Lenten Devotion 3/31/2022

Devotion Thirty

The Academy Awards were held this past Sunday night. I did not watch them. But as I went to bed on Sunday night I checked my newsfeed and there was drama around Will Smith and the slap. Apparently, Chris Rock, a comedian, made a joke relating to Jada Pinkett Smith, Will Smith’s spouse. And Will Smith bolted up onto the stage and slapped Rock. Then he made a comment using an expletive on his way back to his seat. Evidently the audience, live and in their living rooms, was left stunned and unsure about how to respond.

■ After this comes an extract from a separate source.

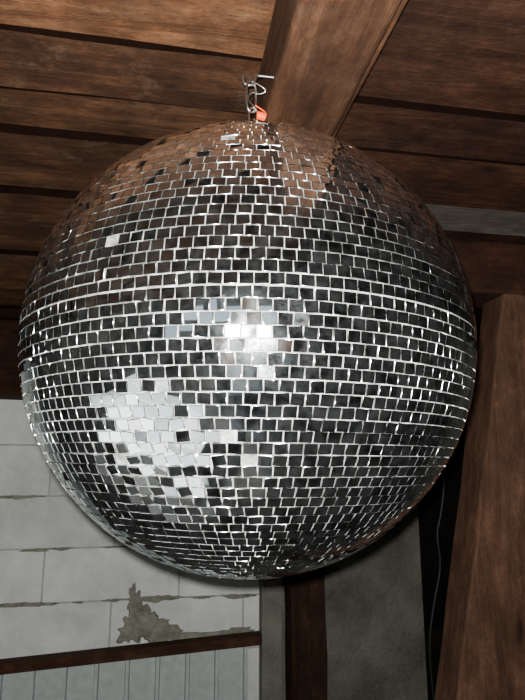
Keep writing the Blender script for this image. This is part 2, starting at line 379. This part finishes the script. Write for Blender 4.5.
t=[(0,0,.95,(.17,.13)),(0,0,1.12,(.15,.11)),(0,0,1.32,(.18,.12)),(0,0,1.46,(.13,.09)),(0,.01,1.54,(.055,.055)),
   (-.19,0,1.45,.062),(-.26,.10,1.22,.05),(dx-.20,.30,1.28,.042),(dx-.145,.42,1.62+HZ,.036),
   (.19,0,1.45,.062),(.33,.10,1.22,.05),(dx+.22,.30,1.28,.042),(dx+.145,.42,1.62+HZ,.036)]
skinfig('shirt_torso',t,[(0,1),(1,2),(2,3),(3,4),(3,5),(5,6),(6,7),(7,8),(3,9),(9,10),(10,11),(11,12)],M_shirt,ph)
t=[(0,0,.95,(.16,.12)),(-.10,0,.84,.092),(-.12,.01,.48,.062),(-.13,0,.10,.05),(.10,0,.84,.092),(.12,.01,.48,.062),(.13,0,.10,.05)]
skinfig('trousers',t,[(0,1),(1,2),(2,3),(0,4),(4,5),(5,6)],M_trous,ph)
for s in (-1,1):
    skinfig('shoe_'+('l' if s<0 else 'r'),[(.13*s,-.06,.045,.045),(.13*s,.06,.045,.048),(.14*s,.17,.035,.036)],[(0,1),(1,2)],M_black,ph)
    skinfig('hand_'+('l' if s<0 else 'r'),[(dx+s*.145,.42,1.63+HZ,.03),(dx+s*.12,.44,1.69+HZ,(.038,.02)),(dx+s*.105,.445,1.73+HZ,(.036,.016))],[(0,1),(1,2)],M_skin,ph)
    for f in range(4):
        zz=1.70+.021*f+HZ
        skinfig('finger_%d_%s'%(f,'l' if s<0 else 'r'),[(dx+s*.118,.445,zz,.009),(dx+s*.104,.462,zz+.008,.0085),(dx+s*.094,.478,zz+.01,.007)],[(0,1),(1,2)],M_skin,ph,1)
    skinfig('thumb_'+('l' if s<0 else 'r'),[(dx+s*.12,.435,1.69+HZ,.011),(dx+s*.095,.445,1.705+HZ,.010),(dx+s*.078,.452,1.725+HZ,.008)],[(0,1),(1,2)],M_skin,ph,1)
def ell(name,c,s,mat,parent):
    bm=bmesh.new(); bmesh.ops.create_uvsphere(bm,u_segments=32,v_segments=20,radius=1)
    for v in bm.verts:
        k=1-.22*max(0,-v.co.z)
        v.co=Vector((v.co.x*s[0]*k,v.co.y*s[1]*k,v.co.z*s[2]))+Vector(c)
    me=D.meshes.new(name); bm.to_mesh(me); me.materials.append(mat); me.polygons.foreach_set('use_smooth',[True]*len(me.polygons))
    return link(D.objects.new(name,me),parent)
ell('head',(0,.03,1.68),(.077,.097,.118),M_skin,ph)
ell('hair',(0,.004,1.700),(.081,.094,.10),M_hair,ph)
ell('cap',(0,.022,1.735),(.088,.106,.085),M_cap,ph)
ell('nose',(0,.125,1.662),(.013,.018,.025),M_skin,ph)
ell('mouth',(0,.113,1.625),(.024,.008,.007),plain('lips',(.4,.14,.12)),ph)
for s in (-1,1):
    ell('ear_%d'%s,(s*.078,.02,1.67),(.01,.02,.032),M_skin,ph)
    ell('eye_%d'%s,(s*.03,.113,1.685),(.013,.010,.008),plain('eye_%d'%s,(.7,.7,.7)),ph)
# ---------------------------------------------------------------- camera
cam=D.objects.new('camera',D.cameras.new('camera')); link(cam)
cam.data.sensor_fit='VERTICAL'; cam.data.sensor_height=36; cam.data.lens=545/700*36; cam.data.clip_start=.01
cam.location=(0,0,CZ)
cam.rotation_euler=Euler((math.radians(90+11),0,math.radians(-10)),'XYZ')
bpy.context.scene.camera=cam
mb=MB(); mb.box(-.08,.08,-.038,.038,.006,.014,0); phn=mb.obj('smartphone',[M_black],.003); phn.location=cam.location; phn.rotation_euler=cam.rotation_euler
# ---------------------------------------------------------------- lights
l=D.lights.new('phone_flash','SPOT'); l.energy=128; l.spot_size=math.radians(122); l.spot_blend=.6; l.shadow_soft_size=.005; l.color=(1,.985,.94)
lo=D.objects.new('phone_flash',l); link(lo); lo.rotation_euler=cam.rotation_euler; lo.location=Vector((0,0,CZ))+Uv*.014-Rv*.006
l=D.lights.new('added_fill_spot','SPOT'); l.energy=430; l.spot_size=math.radians(85); l.spot_blend=.6; l.shadow_soft_size=.05; l.color=(.93,.98,1)  # added spot brightening the block stack and photographer; no lamp stands here
lo=D.objects.new('added_fill_spot',l); link(lo); lo.location=(-1.15,.55,1.95); lo.rotation_euler=(Vector((-1.25,-.15,.5))-lo.location).to_track_quat('-Z','Y').to_euler()
w=D.worlds.new('world'); bpy.context.scene.world=w; w.use_nodes=True
w.node_tree.nodes['Background'].inputs[0].default_value=(.65,.80,.85,1); w.node_tree.nodes['Background'].inputs[1].default_value=1.0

After an episode like this, do we think, well, that’s a celebrity for you. That’s how the rich and famous act. They think they can get away with anything. And since Smith is Black and so is Rock, a white person might be thinking, that’s Black people for you. Can’t control themselves. More Black on Black crime even among the rich and famous. That’s just how they are. As I said, a white person might be thinking this but wouldn’t say it. We are quick to stereotype and then to see things in a way that reinforces those stereotypes especially when it involves something negative. And we may not have any idea that we are doing this. We may think it is just the way things are.

The day after the slap, Smith issued a thorough apology for the slap. He took full responsibility. He expressed regret over his behavior. Smith admitted he had work to do and that is not who he wants to be. It was an admirable apology. So, now do we think, that’s how the rich and famous act. They take responsibility for their actions. Those celebrities, they realize when they are wrong and they apologize. And if you’re white, do you think, that’s Black people for you. So responsible and accountable and honest. Yup, they’re all like that. Probably not.

Yes, we are likely to stereotype, and we are likely to stereotype around bad behavior. Poor conduct. Lump people together over wrong doing. That’s how stereotyping and bias usually work. What about this lumping people together? Do you/we want to lumped together with all Christians? Or all whites? Or all Blacks? Or all Americans? Or all women? Or all men? I don’t know about you, but I don’t like that. I don’t want to be lumped that way.

The gospel is a message of radical freedom. And that freedom includes being free from stereotyping and bias of any kind because stereotyping and bias constrict not only the one implicated but also the one who holds the confining ideas about people. Stereotyping and bias constrict everyone’s freedom. It limits us all. It harms everyone and restricts our ability to fully function and contribute to society as a whole. We all suffer when negative stereotyping holds sway.

In the wildness of mercy, each person is unique and sacred. Each an individual. If there is any lumping, we should be lumped as a species. As a human family.

Or better yet, what if we are lumped with the community of all life forms? Then we can truly all flourish freely!

As Will Smith stated in his apology: “Violence in all of its forms is poisonous and destructive.” Bias and stereotyping can be forms of violence. And we have all been guilty. We, too, can make amends.

May we give thanks for the amazing diversity of the human family. Every individual holy, sacred, and beloved. Each created in the image of the Divine. All with the capacity for love and creativity and relationship. May we learn to identify and to overcome all the attitudes and images that separate and divide us as a human species. May we learn to live together as one. Amen.